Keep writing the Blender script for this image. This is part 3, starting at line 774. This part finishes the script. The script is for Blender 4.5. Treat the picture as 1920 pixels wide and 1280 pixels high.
-----
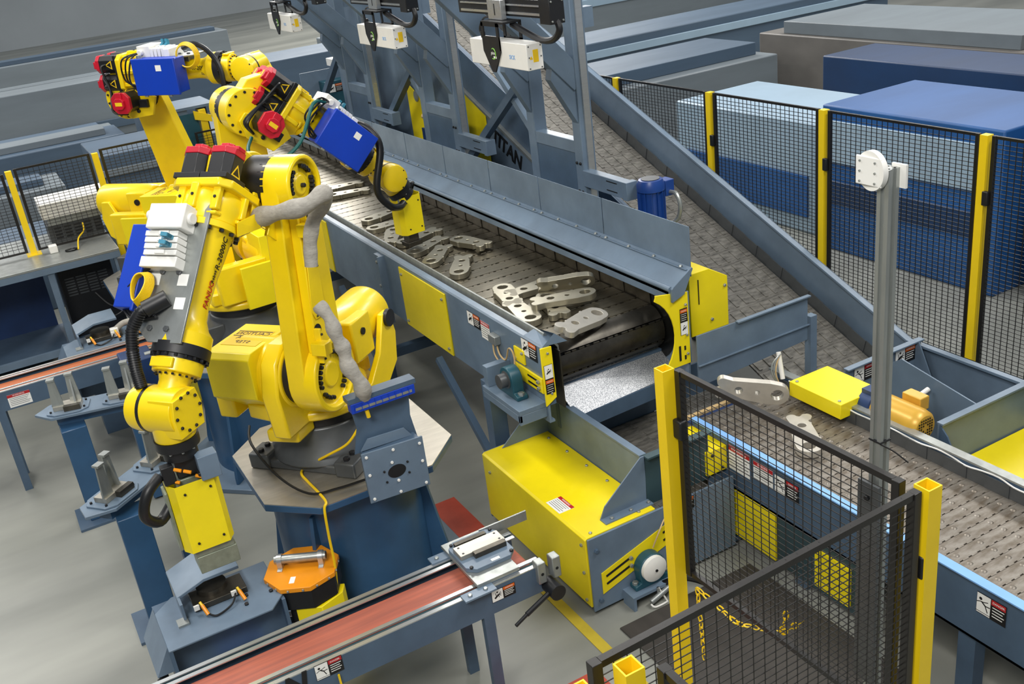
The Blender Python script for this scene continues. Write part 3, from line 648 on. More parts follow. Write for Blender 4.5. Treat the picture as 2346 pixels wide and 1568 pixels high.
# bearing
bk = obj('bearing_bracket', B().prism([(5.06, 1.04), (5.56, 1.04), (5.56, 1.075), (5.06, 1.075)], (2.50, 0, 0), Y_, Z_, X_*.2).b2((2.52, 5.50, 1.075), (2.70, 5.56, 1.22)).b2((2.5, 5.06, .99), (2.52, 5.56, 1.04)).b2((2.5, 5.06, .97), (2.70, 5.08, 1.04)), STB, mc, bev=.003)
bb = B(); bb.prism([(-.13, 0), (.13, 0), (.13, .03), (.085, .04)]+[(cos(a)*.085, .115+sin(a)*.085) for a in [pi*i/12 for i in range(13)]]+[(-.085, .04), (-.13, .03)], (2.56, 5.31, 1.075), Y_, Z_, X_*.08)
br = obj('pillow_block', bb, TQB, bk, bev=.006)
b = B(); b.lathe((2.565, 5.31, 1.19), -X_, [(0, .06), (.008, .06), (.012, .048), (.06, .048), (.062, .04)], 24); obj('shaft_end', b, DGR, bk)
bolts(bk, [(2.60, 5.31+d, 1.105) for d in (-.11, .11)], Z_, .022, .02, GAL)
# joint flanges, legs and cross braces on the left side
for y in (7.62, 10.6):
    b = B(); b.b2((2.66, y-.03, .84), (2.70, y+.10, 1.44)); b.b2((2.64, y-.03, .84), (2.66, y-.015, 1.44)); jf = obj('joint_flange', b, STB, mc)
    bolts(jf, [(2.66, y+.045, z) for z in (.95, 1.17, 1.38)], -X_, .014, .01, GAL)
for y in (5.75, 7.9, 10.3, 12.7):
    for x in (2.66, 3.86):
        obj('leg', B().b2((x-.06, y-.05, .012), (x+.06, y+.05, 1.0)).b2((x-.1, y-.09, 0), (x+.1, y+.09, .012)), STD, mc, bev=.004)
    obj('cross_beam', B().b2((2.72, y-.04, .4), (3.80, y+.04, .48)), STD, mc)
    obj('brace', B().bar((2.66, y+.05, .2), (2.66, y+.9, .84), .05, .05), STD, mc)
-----
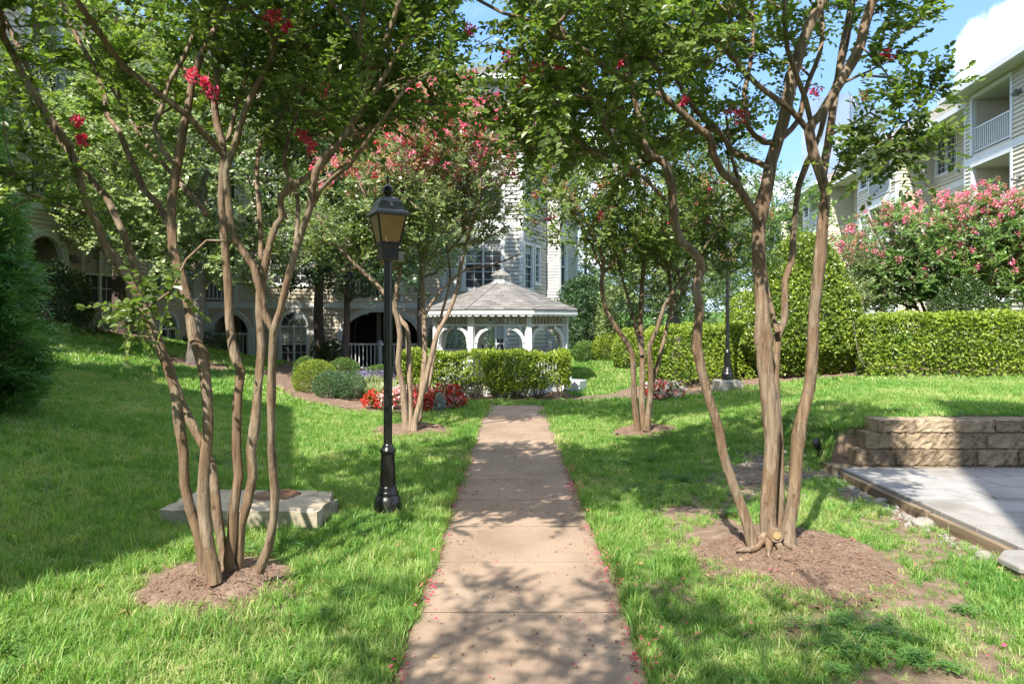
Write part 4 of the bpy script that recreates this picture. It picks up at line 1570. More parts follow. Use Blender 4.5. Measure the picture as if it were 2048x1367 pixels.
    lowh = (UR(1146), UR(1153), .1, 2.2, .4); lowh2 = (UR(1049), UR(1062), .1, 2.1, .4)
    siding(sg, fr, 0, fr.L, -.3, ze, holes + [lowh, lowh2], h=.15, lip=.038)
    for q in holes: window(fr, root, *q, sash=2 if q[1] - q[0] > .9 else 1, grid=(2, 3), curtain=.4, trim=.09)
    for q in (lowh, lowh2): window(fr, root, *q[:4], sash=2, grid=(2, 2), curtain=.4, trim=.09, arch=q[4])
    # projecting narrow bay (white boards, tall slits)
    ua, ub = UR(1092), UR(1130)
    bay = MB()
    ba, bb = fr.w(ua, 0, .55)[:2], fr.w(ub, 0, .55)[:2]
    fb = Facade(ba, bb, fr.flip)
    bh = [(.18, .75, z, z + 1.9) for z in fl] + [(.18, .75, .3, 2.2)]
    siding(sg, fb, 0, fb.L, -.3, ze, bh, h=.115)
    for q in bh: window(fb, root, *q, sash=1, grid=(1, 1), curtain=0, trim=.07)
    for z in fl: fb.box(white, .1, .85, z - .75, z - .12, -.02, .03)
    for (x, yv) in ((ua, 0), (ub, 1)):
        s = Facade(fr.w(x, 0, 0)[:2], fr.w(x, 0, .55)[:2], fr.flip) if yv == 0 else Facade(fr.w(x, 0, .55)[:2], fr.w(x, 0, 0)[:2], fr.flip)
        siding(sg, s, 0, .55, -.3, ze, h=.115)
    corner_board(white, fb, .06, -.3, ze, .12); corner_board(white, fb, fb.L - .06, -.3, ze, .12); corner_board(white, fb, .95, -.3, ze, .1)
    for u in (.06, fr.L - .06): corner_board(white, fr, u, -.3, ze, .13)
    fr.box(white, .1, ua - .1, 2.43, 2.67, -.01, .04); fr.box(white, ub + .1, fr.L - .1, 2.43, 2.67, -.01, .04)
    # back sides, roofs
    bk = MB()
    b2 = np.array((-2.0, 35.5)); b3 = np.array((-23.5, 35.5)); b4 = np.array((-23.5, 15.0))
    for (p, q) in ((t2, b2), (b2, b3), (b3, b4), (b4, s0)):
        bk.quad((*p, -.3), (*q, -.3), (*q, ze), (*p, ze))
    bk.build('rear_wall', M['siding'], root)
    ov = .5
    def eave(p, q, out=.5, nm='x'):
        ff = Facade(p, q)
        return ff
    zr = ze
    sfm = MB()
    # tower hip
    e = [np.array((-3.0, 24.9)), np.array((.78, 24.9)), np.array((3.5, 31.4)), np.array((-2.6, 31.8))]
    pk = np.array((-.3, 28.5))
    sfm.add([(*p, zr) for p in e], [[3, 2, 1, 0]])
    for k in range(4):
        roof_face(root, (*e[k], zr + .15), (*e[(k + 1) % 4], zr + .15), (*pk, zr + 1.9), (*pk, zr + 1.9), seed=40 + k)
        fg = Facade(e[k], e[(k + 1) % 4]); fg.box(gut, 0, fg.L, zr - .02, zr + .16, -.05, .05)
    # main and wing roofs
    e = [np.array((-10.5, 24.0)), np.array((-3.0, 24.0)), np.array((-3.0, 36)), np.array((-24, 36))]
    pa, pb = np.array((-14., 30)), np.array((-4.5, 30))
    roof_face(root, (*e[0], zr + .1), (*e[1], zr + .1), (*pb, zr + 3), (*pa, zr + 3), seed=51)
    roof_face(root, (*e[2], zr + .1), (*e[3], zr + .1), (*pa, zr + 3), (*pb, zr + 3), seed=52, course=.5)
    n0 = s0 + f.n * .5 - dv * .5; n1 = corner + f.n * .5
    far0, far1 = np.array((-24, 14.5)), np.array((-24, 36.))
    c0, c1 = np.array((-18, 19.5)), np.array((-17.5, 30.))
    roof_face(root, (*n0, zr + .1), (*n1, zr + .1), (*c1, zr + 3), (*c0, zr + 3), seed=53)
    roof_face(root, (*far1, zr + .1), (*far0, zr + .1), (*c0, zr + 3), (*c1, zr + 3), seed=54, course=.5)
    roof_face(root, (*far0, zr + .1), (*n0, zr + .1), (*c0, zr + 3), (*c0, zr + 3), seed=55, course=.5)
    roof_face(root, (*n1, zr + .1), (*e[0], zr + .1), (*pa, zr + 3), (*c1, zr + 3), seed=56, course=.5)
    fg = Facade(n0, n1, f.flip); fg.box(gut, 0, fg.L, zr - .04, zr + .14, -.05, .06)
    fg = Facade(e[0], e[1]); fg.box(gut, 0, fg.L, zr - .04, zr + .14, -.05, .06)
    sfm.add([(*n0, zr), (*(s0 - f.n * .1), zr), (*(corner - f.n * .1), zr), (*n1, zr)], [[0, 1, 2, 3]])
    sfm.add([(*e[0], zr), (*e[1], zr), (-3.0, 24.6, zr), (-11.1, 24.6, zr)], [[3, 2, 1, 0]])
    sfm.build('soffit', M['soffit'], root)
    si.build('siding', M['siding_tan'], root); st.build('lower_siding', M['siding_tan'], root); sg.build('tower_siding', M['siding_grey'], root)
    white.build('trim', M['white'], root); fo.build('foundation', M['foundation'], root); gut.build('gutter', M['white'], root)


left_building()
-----
Problem to solve
Everything from the line that contains "The Blender Python" to the line that contains "y+.9, .84), .05, .05), STD, mc)" must be transcribed exactly, both end lines included.

Worked answer
The Blender Python script for this scene continues. Write part 3, from line 648 on. More parts follow. Write for Blender 4.5. Treat the picture as 2346 pixels wide and 1568 pixels high.
# bearing
bk = obj('bearing_bracket', B().prism([(5.06, 1.04), (5.56, 1.04), (5.56, 1.075), (5.06, 1.075)], (2.50, 0, 0), Y_, Z_, X_*.2).b2((2.52, 5.50, 1.075), (2.70, 5.56, 1.22)).b2((2.5, 5.06, .99), (2.52, 5.56, 1.04)).b2((2.5, 5.06, .97), (2.70, 5.08, 1.04)), STB, mc, bev=.003)
bb = B(); bb.prism([(-.13, 0), (.13, 0), (.13, .03), (.085, .04)]+[(cos(a)*.085, .115+sin(a)*.085) for a in [pi*i/12 for i in range(13)]]+[(-.085, .04), (-.13, .03)], (2.56, 5.31, 1.075), Y_, Z_, X_*.08)
br = obj('pillow_block', bb, TQB, bk, bev=.006)
b = B(); b.lathe((2.565, 5.31, 1.19), -X_, [(0, .06), (.008, .06), (.012, .048), (.06, .048), (.062, .04)], 24); obj('shaft_end', b, DGR, bk)
bolts(bk, [(2.60, 5.31+d, 1.105) for d in (-.11, .11)], Z_, .022, .02, GAL)
# joint flanges, legs and cross braces on the left side
for y in (7.62, 10.6):
    b = B(); b.b2((2.66, y-.03, .84), (2.70, y+.10, 1.44)); b.b2((2.64, y-.03, .84), (2.66, y-.015, 1.44)); jf = obj('joint_flange', b, STB, mc)
    bolts(jf, [(2.66, y+.045, z) for z in (.95, 1.17, 1.38)], -X_, .014, .01, GAL)
for y in (5.75, 7.9, 10.3, 12.7):
    for x in (2.66, 3.86):
        obj('leg', B().b2((x-.06, y-.05, .012), (x+.06, y+.05, 1.0)).b2((x-.1, y-.09, 0), (x+.1, y+.09, .012)), STD, mc, bev=.004)
    obj('cross_beam', B().b2((2.72, y-.04, .4), (3.80, y+.04, .48)), STD, mc)
    obj('brace', B().bar((2.66, y+.05, .2), (2.66, y+.9, .84), .05, .05), STD, mc)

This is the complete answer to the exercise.